- **Short exercise**
Filter the data for lines with the word "from", then copy every line so identified.

- **Source data**
** BEGIN **

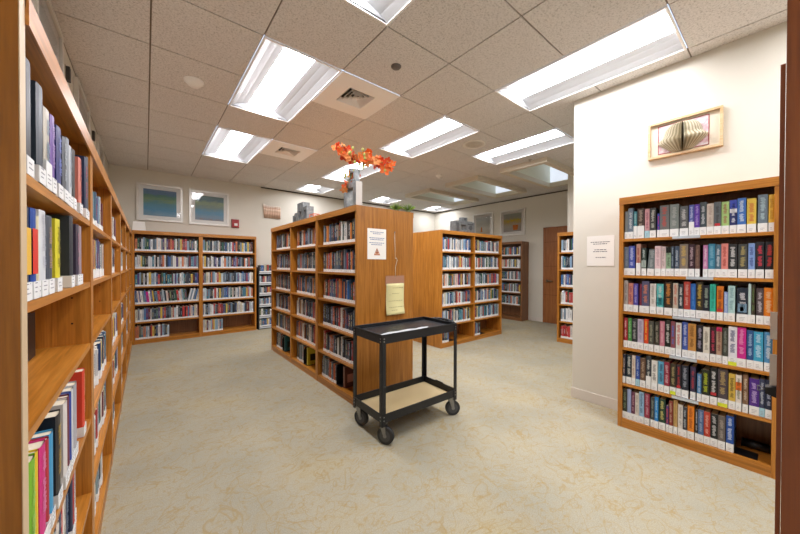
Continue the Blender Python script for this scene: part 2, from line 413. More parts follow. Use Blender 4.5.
def add_book(loc,rot,x0,x1,z,h,d,inset,col,ti,fl,label,group,rng,lab=.048,tilt=0):
    w=x1-x0
    mb=MB(); book_cover(mb,w,h,d,col,ti,fl,rng)
    o=mb.build('book',None,place(loc,rot,x0,inset,z+.0006),rot)
    if tilt: o.rotation_euler=(0,tilt,rot)
    tag(o,label,'book',group)
    b=.0022 if w>.012 else .001
    boxpart('page_block',o,b,.001,.003,w-b,d-.004,h-.004,PAGES)
    if lab:
        lh = lab*1.75 if fl=='h' else lab
        m=MB(); ys=-.0045
        lm = mat('label_pale_blue','a8d4e4',.45) if fl=='b' else LABEL
        m.box(.0004,ys,.001,w-.0004,-.0036,lh,lm)
        if fl=='y': m.box(.0004,ys-.0004,.002,w-.0004,ys,.026,mat('yellow_sticker','d8e838',.5))
        if w>.014:
            for q in range(3 if rng.random()<.7 else 2):
                zz=.014+q*.009+(.014 if fl=='y' else 0); m.box(w*.25,ys-.0005,zz,w*rng.uniform(.55,.8),ys-.0001,zz+.002,mat('label_ink','9a9ca4',.7))
        m.box(w-.0006,-.0036,.001,w+.0002,.02,lh,lm); m.box(-.0002,-.0036,.001,.0006,.02,lh,lm)
        tag(m.build('spine_label',o),'white library label at the foot of the spine' if fl!='b' else 'pale blue library label')
    return o
PAL_GEN=['2c3848','3a4450','1e2228','50606c','dcdcd8','e8e8e4','2c4c80','3c68a0','6c3038','b04040','d0c8b0','3c7c90','788890','d8b858','486450','c0d0d8','584878','c87850','245848','90acc0','e0d0c4','dfe3e6','141a22','5c7488','6c88a0','c8ccd0']
PAL_DARK=['1c2026','262c34','343c48','2c2824','3c3a38','1a2028','2c3a50','525a62','3c2c28','7c4028','b05830','c87c3c','68727c','20345c','5c6a78','8894a0','ccccc8','9c3434','2c4438','dcdcd8','94704c','384450','48586c','2c5078']
PAL_BLUE=['203858','2c5890','3a70b0','e0e0e0','1c2430','506c88','d8dce0','88a8c8','384450','c0c4c8','204050','4890a0','a83838','d8c880']
def fill(loc,rot,x0,x1,z,pal,rng,hm=(.19,.235),tw=(.016,.04),inset=.02,depth=.15,lab=.045,per=None,jit=.012,lean=0,endlean=0,titles=True):
    """a row of books; with per=(shelf words, group, cap) each is its own object, otherwise part of the distant mass"""
    x=x0; n=0
    while x<x1-.012:
        w=min(rng.uniform(*tw),x1-x); 
        if w<.011: break
        h=rng.uniform(*hm); ins=inset+rng.uniform(0,jit); col=rng.choice(pal)
        lum=sum(int(col[i:i+2],16) for i in (0,2,4))/3
        ti=rng.choice(['c8ccd0','d8c890','b8b8b8','c86050','a0b8d0']) if lum<120 else rng.choice(['404450','804038','606870'])
        if rng.random()<.2: ti=''
        if per:
            words,grp,start=per
            add_book(loc,rot,x+.0006,x+w-.0006,z,h,depth,ins,col,ti if titles else '','', '%s book, %s from the left on the %s'%(colour_name(col),ORD[start+n],words),grp,rng,lab)
        else:
            c_,s_=math.cos(rot),math.sin(rot); k=lean
            if endlean and x>x1-.16: k=endlean
            T=Matrix(((c_,-s_,0,loc[0]),(s_,c_,0,loc[1]),(0,0,1,0),(0,0,0,1)))@Matrix.Translation((x,ins,z+.001))@Matrix(((1,0,k,0),(0,1,0,0),(0,0,1,0),(0,0,0,1)))
            ww=w-.0012
            TINY.box(.0006,0,0,ww,depth,h,cov(col),T)
            TINY.box(.003,.003,h,ww-.0025,depth-.002,h+.0006,PAGES,T)
            if lab: TINY.box(.0005,-.0012,.001,ww+.0001,.02,lab*rng.uniform(.85,1.1),LABEL,T)
            if ti and titles:
                a=rng.uniform(.3,.4); b_=rng.uniform(.6,.95)
                q=a
                while q<b_:
                    e=rng.uniform(.02,.06); TINY.box(ww*.36,-.0008,q*h,ww*.64,0,(q+e)*h,cov(ti),T); q+=e+.02
        x+=w; n+=1
    return x,n
def bookend(loc,rot,x,z,inset,label,h=.14,foot=.1,group='black bookends'):
    t=thing('bookend',label,'bookend',place(loc,rot,x,inset,z+.001),rot,group)
    m=MB(); m.prism([(0,0),(.11,0),(.11,h*.8),(.09,h),(.02,h),(0,h*.8)],0,.002,BLACKP,(1,2)); m.build('upright_plate',t)
    boxpart('foot_plate',t,.002,0,0,foot,.11,.0015,BLACKP)
    return t
# ---------------- right wall bookcase
LR=(2.928,.831,0); RR=-PI/2
bookcase('bookcase','oak wall bookcase full of novels beneath the open-book picture on the right wall',LR,RR,[.82],.29,holders={(0,0):(.325,.47),(0,1):(.40,.535),(0,2):(.33,.475),(0,3):(.315,.46),(0,4):(.33,.47)},back=DARK)
RB=[
[(0.034, 0.055, 0.217, '7a8080', '', ''), (0.056, 0.087, 0.238, '6b7c8c', 'd0d4d8', ''), (0.091, 0.112, 0.21, '3c7c88', 'a0c8c8', 'h'), (0.114, 0.156, 0.229, '4a3a34', 'b0a090', 'h'), (0.161, 0.189, 0.22, 'd09aa0', 'a06070', 'b'), (0.192, 0.227, 0.223, '3c3c3c', 'c0c0b8', ''), (0.236, 0.249, 0.177, '3040a0', 'c03040', ''), (0.25, 0.304, 0.232, '6a6c6c', 'c04840', ''), (0.308, 0.356, 0.232, '7a8280', 'a8aca8', ''), (0.362, 0.405, 0.211, '55585a', 'c8c8c8', ''), (0.409, 0.436, 0.215, '5560b0', 'c0c8e8', 'h'), (0.438, 0.464, 0.214, '5a35a0', 'a890d0', ''), (0.465, 0.497, 0.225, '3f4c52', 'c8ccd0', ''), (0.499, 0.532, 0.21, 'd0c4b8', 'b09a90', ''), (0.534, 0.566, 0.216, '5c6468', '303438', 'r'), (0.568, 0.603, 0.212, 'a8cc80', 'a05040', ''), (0.606, 0.638, 0.217, '26306c', 'e8e8f0', 'w'), (0.64, 0.677, 0.223, '3a6cb8', 'd0e0f0', ''), (0.681, 0.72, 0.215, 'e8c850', 'd06040', ''), (0.727, 0.766, 0.231, '6c7c88', 'b8d4dc', ''), (0.77, 0.794, 0.225, 'e8b840', 'c08828', '')] ,
[(0.03, 0.062, 0.223, '6a7a8c', '9098a8', ''), (0.063, 0.101, 0.228, '3f50a8', 'c0c8e8', ''), (0.109, 0.136, 0.242, 'c89a88', 'a03040', 'h'), (0.143, 0.17, 0.211, '354540', 'b0c0b8', 'g'), (0.175, 0.216, 0.201, '707c80', 'a8b0b0', 't'), (0.224, 0.258, 0.222, 'e4c8cc', 'c0a0a8', ''), (0.261, 0.286, 0.216, 'd8c4c4', 'a89090', ''), (0.288, 0.315, 0.212, '98b898', '202420', 'k'), (0.317, 0.332, 0.216, '384858', 'a0b0c0', ''), (0.336, 0.361, 0.215, '405064', 'b0bcc8', ''), (0.362, 0.407, 0.229, '857a70', 'd0b060', ''), (0.41, 0.44, 0.226, '3a2430', 'c8b0b8', ''), (0.444, 0.466, 0.219, '6a5048', '907060', ''), (0.484, 0.506, 0.217, 'c080b0', 'e8d0e0', ''), (0.509, 0.541, 0.224, '3c88a8', '80b8d0', ''), (0.543, 0.569, 0.217, '4a6c80', 'd0d8e0', ''), (0.57, 0.601, 0.223, 'e08c84', 'b04840', ''), (0.602, 0.641, 0.218, '2c3034', 'e0e0e0', ''), (0.646, 0.685, 0.216, '444848', 'c0b070', ''), (0.689, 0.717, 0.219, '88a8e0', '384890', ''), (0.72, 0.754, 0.226, '20242c', 'e04058', ''), (0.759, 0.792, 0.224, '1c2028', 'd03838', '')] ,
[(0.031, 0.057, 0.242, 'b0a8a4', '787070', ''), (0.06, 0.09, 0.223, 'd08878', '904060', ''), (0.094, 0.123, 0.221, '5048a0', 'b0a8e0', ''), (0.132, 0.146, 0.218, '803048', '', ''), (0.147, 0.191, 0.243, '585878', 'e08860', ''), (0.197, 0.232, 0.226, 'd8d4d0', 'a09890', ''), (0.236, 0.275, 0.226, '60c0c0', '308890', 'g'), (0.281, 0.324, 0.242, '302820', 'e09040', ''), (0.328, 0.356, 0.236, 'd0c4b4', 'c06050', ''), (0.359, 0.384, 0.232, '283840', 'e8e8e8', ''), (0.387, 0.42, 0.25, 'b04038', 'd8a8a0', ''), (0.421, 0.448, 0.237, '2c68b8', '5090d8', ''), (0.451, 0.484, 0.249, '3a3428', 'd8b850', ''), (0.485, 0.517, 0.229, '1c2030', 'a0b0a0', ''), (0.519, 0.546, 0.238, '30b8a0', '208878', ''), (0.551, 0.581, 0.227, 'd87820', '702010', 'r'), (0.585, 0.602, 0.192, '90a8d8', 'c8d8f0', ''), (0.603, 0.634, 0.232, 'b8dcdc', '80a8b0', ''), (0.642, 0.69, 0.221, '202c3c', 'e8e8f0', 'v'), (0.691, 0.703, 0.247, 'c0d8d8', '', ''), (0.704, 0.72, 0.245, '40382c', '608048', ''), (0.725, 0.754, 0.224, '504448', 'd0c8d0', ''), (0.755, 0.794, 0.228, 'f08820', 'f8d8a8', '')] ,
[(0.032, 0.057, 0.233, 'a02030', 'e8c0c0', ''), (0.059, 0.084, 0.233, '509850', 'a8d8a0', ''), (0.087, 0.119, 0.233, '303438', 'b0b4b0', ''), (0.121, 0.158, 0.234, 'c8bcd0', '9088a8', ''), (0.162, 0.188, 0.239, 'd84828', 'f8b840', ''), (0.19, 0.22, 0.228, '50524a', 'a8a890', ''), (0.225, 0.254, 0.229, '38382e', 'a8a090', ''), (0.256, 0.283, 0.237, 'c87c90', 'e0b0b8', ''), (0.286, 0.317, 0.253, '202420', 'd8dcd8', ''), (0.319, 0.343, 0.246, '8c4c58', '4878c8', ''), (0.347, 0.377, 0.24, 'e0e0dc', 'c84848', ''), (0.382, 0.41, 0.25, '4058a8', 'c8d0f0', ''), (0.411, 0.452, 0.243, 'c89048', '704820', ''), (0.455, 0.487, 0.238, '20202a', 'a8a0b8', ''), (0.488, 0.519, 0.231, 'e0dcd0', '908878', ''), (0.522, 0.549, 0.233, '3a2028', 'd04060', ''), (0.551, 0.577, 0.239, 'c0a088', '783838', 'p'), (0.581, 0.605, 0.239, '444840', '889088', ''), (0.607, 0.645, 0.254, 'e8e8f0', '283878', 'y'), (0.646, 0.684, 0.255, 'd02890', 'f0a0d0', ''), (0.687, 0.715, 0.242, '2c5890', 'a8c8e8', ''), (0.716, 0.755, 0.238, '40a8d0', 'c8e8f8', ''), (0.759, 0.792, 0.242, '5090c0', 'e0e8f0', '')] ,
[(0.027, 0.046, 0.225, '2a2c40', 'c8b8b0', ''), (0.053, 0.085, 0.229, '243440', 'd8dcd8', ''), (0.088, 0.11, 0.232, 'e0d4c8', 'b08870', ''), (0.113, 0.138, 0.234, '3050a0', 'a8b8e0', 'b'), (0.141, 0.173, 0.222, '6a5040', 'c0a890', ''), (0.177, 0.206, 0.249, '343840', 'd8dcd8', 'h'), (0.21, 0.245, 0.223, 'e8e8e4', '787878', ''), (0.249, 0.281, 0.224, '60b0d8', '283858', ''), (0.284, 0.314, 0.229, '902840', 'e0b8c0', ''), (0.317, 0.348, 0.222, '3c3428', 'b8a878', 'y'), (0.351, 0.376, 0.226, '2c2430', 'c03838', 'r'), (0.38, 0.415, 0.228, '222838', 'a8b0c0', ''), (0.426, 0.452, 0.231, '343050', 'b83848', ''), (0.46, 0.481, 0.189, '4880b8', 'c0d8f0', ''), (0.484, 0.521, 0.227, '202820', 'c0d030', ''), (0.524, 0.557, 0.249, '181c20', 'e8e8e8', 'r'), (0.56, 0.606, 0.25, '4c444c', 'c0a870', 'y'), (0.61, 0.64, 0.232, 'd8b850', '504020', ''), (0.642, 0.667, 0.232, 'e8e0d8', 'e87830', 'o'), (0.672, 0.695, 0.24, '806048', 'e0d0b8', ''), (0.7, 0.741, 0.227, '50288c', 'c8b0e8', ''), (0.742, 0.764, 0.233, '3c4464', 'c8d0e0', 'b'), (0.766, 0.793, 0.237, '202c48', 'b0b8d0', '')] ,
[(0.027, 0.058, 0.231, '303830', '809070', ''), (0.06, 0.084, 0.239, '98a8d0', '', ''), (0.085, 0.109, 0.226, '68304c', 'c090a0', ''), (0.111, 0.134, 0.226, 'dcd4cc', 'a8a098', ''), (0.136, 0.165, 0.243, '98c0e0', '486890', ''), (0.169, 0.2, 0.241, '98344c', 'd8a0b0', ''), (0.206, 0.229, 0.222, '404848', '909890', ''), (0.231, 0.252, 0.234, '2888d0', 'b0e0f8', ''), (0.255, 0.292, 0.228, '1c4030', 'd8d080', ''), (0.296, 0.311, 0.189, '583878', 'e06050', ''), (0.313, 0.334, 0.233, '8c3c30', 'd0a898', ''), (0.337, 0.359, 0.246, 'c8a468', 'a88848', ''), (0.362, 0.388, 0.223, 'e4e0dc', 'a8a4a0', ''), (0.389, 0.41, 0.215, '303440', 'b8c0c8', ''), (0.413, 0.447, 0.233, 'e88820', 'a04818', ''), (0.452, 0.466, 0.221, '282830', 'd0d0d8', ''), (0.467, 0.494, 0.225, '5070a0', 'a8b8d8', ''), (0.496, 0.526, 0.222, 'c04030', 'e8b0a0', ''), (0.528, 0.562, 0.22, '202428', 'd0d4d8', ''), (0.564, 0.597, 0.22, '6c6460', 'b0a8a0', ''), (0.601, 0.635, 0.234, '2050a8', 'd0e0f8', '')] ,
]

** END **

- **Response**
Continue the Blender Python script for this scene: part 2, from line 413. More parts follow. Use Blender 4.5.
            add_book(loc,rot,x+.0006,x+w-.0006,z,h,depth,ins,col,ti if titles else '','', '%s book, %s from the left on the %s'%(colour_name(col),ORD[start+n],words),grp,rng,lab)